En dix ans, We Are Tennis by BNP Paribas n’a pas été seul à grandir. Le tennis a, lui aussi, continué d’évoluer et a même expérimenté de nouvelles règles lors des différentes éditions du Next Generation ATP Finals. Retour sur la première d’entre elle, disputée à Milan, en 2017.
Mardi 7 novembre 2017, sous les coups de 16h30. Après quatre sets assez serrés et à peine deux petites heures de jeu, Daniil Medvedev vient à bout de son compatriote Karen Khachanov. Rien de bien extraordinaire, en apparence ? En apparence seulement. Car en remportant cette rencontre 100 % russe, le Moscovite entre en réalité dans l’histoire.

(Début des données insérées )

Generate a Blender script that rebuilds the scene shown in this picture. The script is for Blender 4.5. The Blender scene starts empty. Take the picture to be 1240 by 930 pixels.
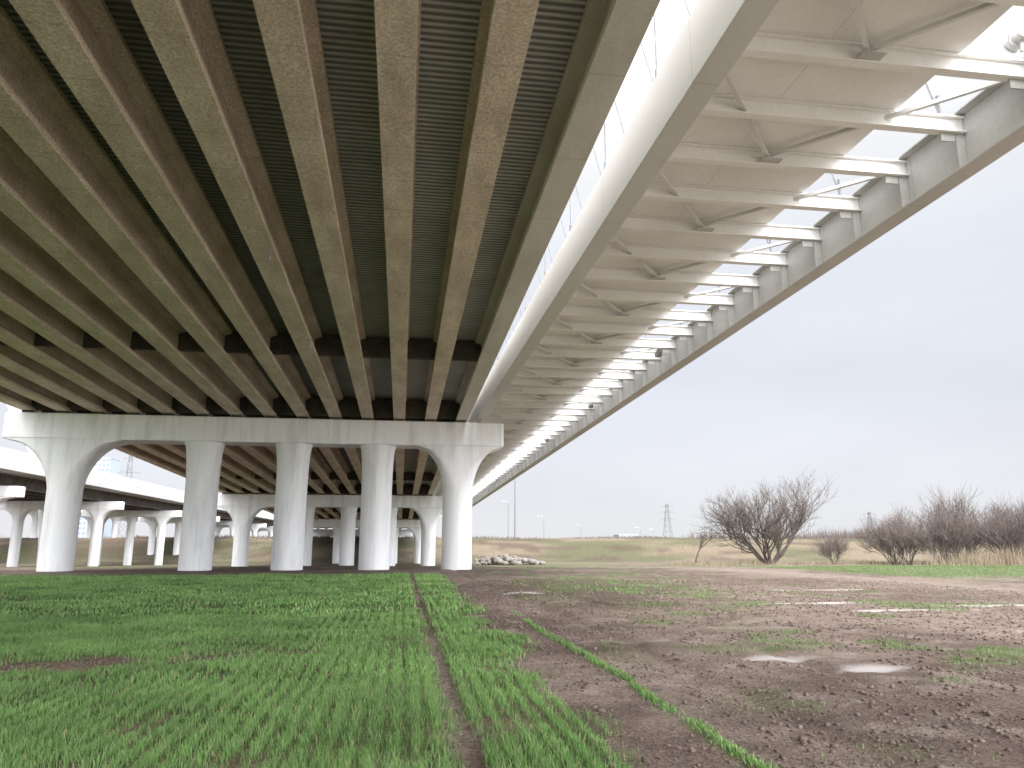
import bpy, math, random
import numpy as np
from mathutils import Vector
random.seed(4); rng=np.random.default_rng(4)
S=bpy.context.scene
# ---------------------------------------------------------------- helpers
def vnoise(x,y,seed=0.0):
    x=np.asarray(x,float); y=np.asarray(y,float)
    ix=np.floor(x); iy=np.floor(y); fx=x-ix; fy=y-iy
    fx=fx*fx*(3-2*fx); fy=fy*fy*(3-2*fy)
    def h(a,b):
        v=np.sin(a*127.1+b*311.7+seed*17.3)*43758.5453
        return v-np.floor(v)
    return (h(ix,iy)*(1-fx)+h(ix+1,iy)*fx)*(1-fy)+(h(ix,iy+1)*(1-fx)+h(ix+1,iy+1)*fx)*fy
def fbm(x,y,seed=0.0,o=4):
    a=0;w=.5;t=0
    for i in range(o):
        a=a+w*vnoise(x*2**i,y*2**i,seed+i*3.1); t+=w; w*=.5
    return a/t
def sst(a,b,x):
    t=np.clip((np.asarray(x,float)-a)/(b-a),0,1); return t*t*(3-2*t)
def empty(name):
    e=bpy.data.objects.new(name,None); S.collection.objects.link(e); return e
class MB:
    def __init__(s): s.v=[]; s.f=[]
    def add(s,v,f):
        o=len(s.v); s.v+= [tuple(p) for p in v]; s.f+=[tuple(i+o for i in q) for q in f]
    def box(s,x0,x1,y0,y1,z0,z1):
        s.add([(x0,y0,z0),(x1,y0,z0),(x1,y1,z0),(x0,y1,z0),(x0,y0,z1),(x1,y0,z1),(x1,y1,z1),(x0,y1,z1)],
              [(0,3,2,1),(4,5,6,7),(0,1,5,4),(1,2,6,5),(2,3,7,6),(3,0,4,7)])
    def sweep(s,prof,ys,fx,fz):
        n=len(prof); v=[]; f=[]
        for y in ys:
            for (x,z) in prof: v.append((x+fx(y),y,z+fz(y)))
        for i in range(len(ys)-1):
            for j in range(n):
                k=(j+1)%n
                f.append((i*n+j,i*n+k,(i+1)*n+k,(i+1)*n+j))
        f.append(tuple(range(n))[::-1]); f.append(tuple(range((len(ys)-1)*n,len(ys)*n)))
        s.add(v,f)
    def bar(s,p,q,w,h):
        p=Vector(p);q=Vector(q);d=(q-p).normalized()
        u=Vector((0,0,1)) if abs(d.z)<.95 else Vector((1,0,0))
        a=d.cross(u).normalized()*(w/2); b=a.cross(d).normalized()*(h/2)
        v=[]
        for c in (p,q): v+=[c-a-b,c+a-b,c+a+b,c-a+b]
        s.add(v,[(0,1,2,3)[::-1],(4,5,6,7),(0,1,5,4),(1,2,6,5),(2,3,7,6),(3,0,4,7)])
    def tube(s,p,q,r0,r1,n=6,caps=True):
        p=Vector(p);q=Vector(q);d=(q-p)
        if d.length<1e-6:return
        d.normalize(); u=Vector((0,0,1)) if abs(d.z)<.9 else Vector((1,0,0))
        a=d.cross(u).normalized(); b=d.cross(a)
        v=[]
        for c,r in((p,r0),(q,r1)):
            for i in range(n):
                t=2*math.pi*i/n; v.append(c+a*(r*math.cos(t))+b*(r*math.sin(t)))
        f=[(i,(i+1)%n,n+(i+1)%n,n+i) for i in range(n)]
        if caps: f+=[tuple(range(n))[::-1],tuple(range(n,2*n))]
        s.add(v,f)
    def loft(s,secs):
        n=len(secs[0]); v=[p for q in secs for p in q]; f=[]
        for i in range(len(secs)-1):
            for j in range(n):
                k=(j+1)%n; f.append((i*n+j,i*n+k,(i+1)*n+k,(i+1)*n+j))
        f.append(tuple(range(n))[::-1]); f.append(tuple(range((len(secs)-1)*n,len(secs)*n)))
        s.add(v,f)
    def obj(s,name,mat,parent=None,smooth=False,bevel=0,loc=None):
        m=bpy.data.meshes.new(name); m.from_pydata(s.v,[],s.f); m.materials.append(mat)
        m.update()
        o=bpy.data.objects.new(name,m); S.collection.objects.link(o)
        if parent: o.parent=parent
        if loc: o.location=loc
        if smooth:
            m.polygons.foreach_set('use_smooth',[True]*len(m.polygons))
            try: m.set_sharp_from_angle(angle=math.radians(35))
            except Exception: pass
        if bevel:
            b=o.modifiers.new('bevel','BEVEL'); b.width=bevel; b.segments=2; b.limit_method='ANGLE'; b.angle_limit=math.radians(40)
        return o
def np_mesh(name,V,F,mat,col=None,k=None):
    m=bpy.data.meshes.new(name); k=F.shape[1]
    m.vertices.add(len(V)); m.vertices.foreach_set('co',V.astype(np.float32).ravel())
    m.loops.add(F.size); m.loops.foreach_set('vertex_index',F.astype(np.int32).ravel())
    m.polygons.add(len(F)); m.polygons.foreach_set('loop_start',np.arange(0,F.size,k,dtype=np.int32))
    try: m.polygons.foreach_set('loop_total',np.full(len(F),k,dtype=np.int32))
    except Exception: pass
    if col is not None:
        a=m.attributes.new('col','FLOAT_COLOR','POINT'); a.data.foreach_set('color',col.astype(np.float32).ravel())
    m.materials.append(mat); m.update(calc_edges=True); m.validate()
    o=bpy.data.objects.new(name,m); S.collection.objects.link(o); return o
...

Pour s’en convaincre, pas la peine d’avoir suivi la rencontre. Il suffit de jeter un œil au score final : 2–4, 4–3(6), 4–3(3), 4–2. Un bug informatique, qui a transformé certains 6 en 4 ? Non, seulement un indice dévoilant la particularité d’un tournoi organisé à Milan, dans un gigantesque hall du centre d’exposition du Fiera Milano, en banlieue nord-ouest de la ville, nommé Next Generation ATP Finals.
Réinventer un tennis sexy
Le Next Generation ATP Finals ? Une compétition rassemblant les sept joueurs de moins de 21 ans les mieux classés à l'ATP, plus un invité issu d'un tournoi de qualifications entre les huit meilleurs joueurs italiens de 21 ans et moins, en l’occurrence Gianluigi Quinzi en 2017. Autre objectif de la compétition : expérimenter de nouvelles règles et charmer un public plus jeune, habitué aux courtes vidéos de highlights défilant sur Internet. Les dirigeants du tennis mondial s’inquiètent de l’après big three et comptent sur les nouveaux talents d’aujourd’hui et de demain pour réinventer leur sport. « Notre philosophie, c'est de dire : pourquoi pas ? Pourquoi ne pas essayer de nouvelles choses et pourquoi ne pas être un peu plus créatifs ? On veut rendre le tennis plus excitant et limiter les temps faibles. Nous voulons attirer une nouvelle génération en complément de nos fans les plus fidèles. Il faut réduire l'âge moyen du fan de tennis », ne cache d’ailleurs pas Ross Hutchins, le directeur du tournoi.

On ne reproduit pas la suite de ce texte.